Fraud risks of cash within Airline spend

American Airlines announced that it will no longer accept cash for checked bags or bags that are overweight at 50 airport locations according to NBC Miami. Airlines for many years have been moving towards a completely cashless operation. In 2009, Delta went cashless for all domestic inflight purchases. Many airlines have even limited the ability to purchase tickets with cash. Jetblue, known as a low cost carrier who’s target market includes small businesses and ‘unbanked’ travelers, is completely cashless for inflight purchases.

Airline Operational Risks

There are a number of overlapping fraud and security risks within this news story. Moving to cashless helps the airlines improve operational costs and reduce fraud risks within their OWN employee populations. Moving to credit cards also helps airlines become stronger partners with federal law enforcement and the TSA. Travel is an essential part of every ‘business’ operation, even the illegal ones. While criminals can still pay with a prepaid credit card, it does improve the overall identity management of purchases. Money laundering through travel has been an issue for many years. In 2007, the British HMRC broke up a scheme that laundered £500 million through a single travel agency.
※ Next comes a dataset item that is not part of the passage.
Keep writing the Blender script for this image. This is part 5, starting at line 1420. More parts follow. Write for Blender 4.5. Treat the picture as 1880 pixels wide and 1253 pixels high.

In parts of Asia the scheme is so common that they even have a name for the activity… ‘Ying Yang’ contracts.

Employee Fraud Risks

Corporate expense management programs should monitor for cash purchases of airline spend on expense reports. Airline baggage fees are routinely the same amount on every single transaction. An employee might be recycling their receipts on reoccurring trips even when no baggage fees happened. An employee running this scheme might not be aware that American Airlines no longer accepts cash at 50 airports. Focus your audits on this specific spend type, usually marked as ‘Baggage Fees’, and filter to ‘Employee Paid’. Then audit the attached receipts to make sure it says the transaction was paid with a credit card. If it was a fraud scheme the fake receipt might still say ‘cash’.

If this process flags an employee it could be an indication of fraudulent activities. Analyze their other transactions for more flags and place the employee into a 100% audit category for continuous scrutiny.